Nos encamina lentamente por el dolor de la realidad hasta ponernos frente a frente con la crueldad de perder lo más hermoso que jamás hemos tenido, la inocencia.
Esta cinta, al igual que el poema de John Milton sobre el paraíso perdido, solo nos recuerda el lugar del que venimos, sin mostrarnos el futuro. Es cine construido para un fin único, el de analizar lo que somos como seres humanos cuando perdemos nuestra niñez, el monstruo que vive en nosotros y el daño que podemos producir como especie humana a nuestros congéneres.
Pero, cuando uno se quita ese brillo segador que produce ver esta maravillosa cinta, no piensa en los errores lógicos que tiene, por ejemplo, ningún guardia pasaba vigilando mientras los pequeños jugaban, si la tierra estaba floja de ese lado de la barda, cómo es que ningún preso puso atención al detalle, o cómo podían tener al chiquillo tanto tiempo sin vigilancia en medio de la zona donde estaban viviendo, esa y otras tantas preguntas no son relevantes si vemos el detalle de lo que se quiere finalmente narrar: el fin de la pureza.
Me agradó, al final uno se levanta de la silla y regresa al mundo real, reflexionando y con deseos de tomar al más pequeño de la casa y darle un beso… y de revivir los momentos perdidos cuando el columpio era el más hermoso y maravilloso de los lugares, aquel paraiso que nunca más regresara, el que es ahora y por el resto de nuestras vidas: un paraíso perdido.
Le pongo 2 Chompipes, no la vean en depresión…
1 comentario:
La guerra desde la emotividad infantil no es tema nuevo en el cine y ha dado dramas de gran estatura artística y emocional como la cinta francesa Juegos prohibidos (1952 ), de René Clément.
El turno le toca ahora al director Mark Herman, en una producción británica, para volver a mostrarnos la sensibilidad inocente de la infancia en medio del mundo absurdo, estúpido, cruel e injusto de la guerra. Hablamos del largometraje El niño con el pijama de rayas (2008), con las atrapantes actuaciones de los niños Asa Butterfield (como Bruno) y de Jack Scanlon (como Shmuel), sobre todo este último. La trama es simple, pero afilada sentimentalmente y comprometida como denuncia histórica (si lo quieren, como advertencia constante). Sucede en Berlín, 1942.
Bruno tiene ocho años y desconoce el significado del Holocausto. No es consciente de las crueldades que su país, Alemania, comete con la guerra. Su padre es comandante de un campo de concentración. Bruno conoce a Shmuel, niño judío que vive una extraña existencia paralela, de marcado desconocimiento de la realidad, pero al otro lado de la alambrada, dentro del campo donde concentran y matan judíos.

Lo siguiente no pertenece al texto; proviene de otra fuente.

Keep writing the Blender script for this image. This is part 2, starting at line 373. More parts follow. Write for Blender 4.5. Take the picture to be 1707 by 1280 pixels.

Así, la amistad de ellos fluye con ternura, ignorantes ambos de lo que sucede y puede sucederles en ese mundo enfermo donde solo se mata y se muere.
De alguna manera, la cinta corre como fábula con moraleja incluida, por lo que prefiere ahondar en los rasgos más amables y menos duros del relato, lo que le mete un falso “ternurismo” que bordea el estilo del cine familiar de Disney, cercano al discurrir de la novela del irlandés John Boyne que le sirve de base. Es una lástima.
Podríamos decir que –de esa manera– se infantiliza el horror de la guerra por secuencias, aunque estemos claros en que se trata de un filme hecho de manera correcta (como envoltorio formal de lo narrado). Buena sintaxis, sin duda. Lo bueno es que la película no pierde su mirada y mantiene la nuestra muy atenta al tema de la amistad y de la solidaridad.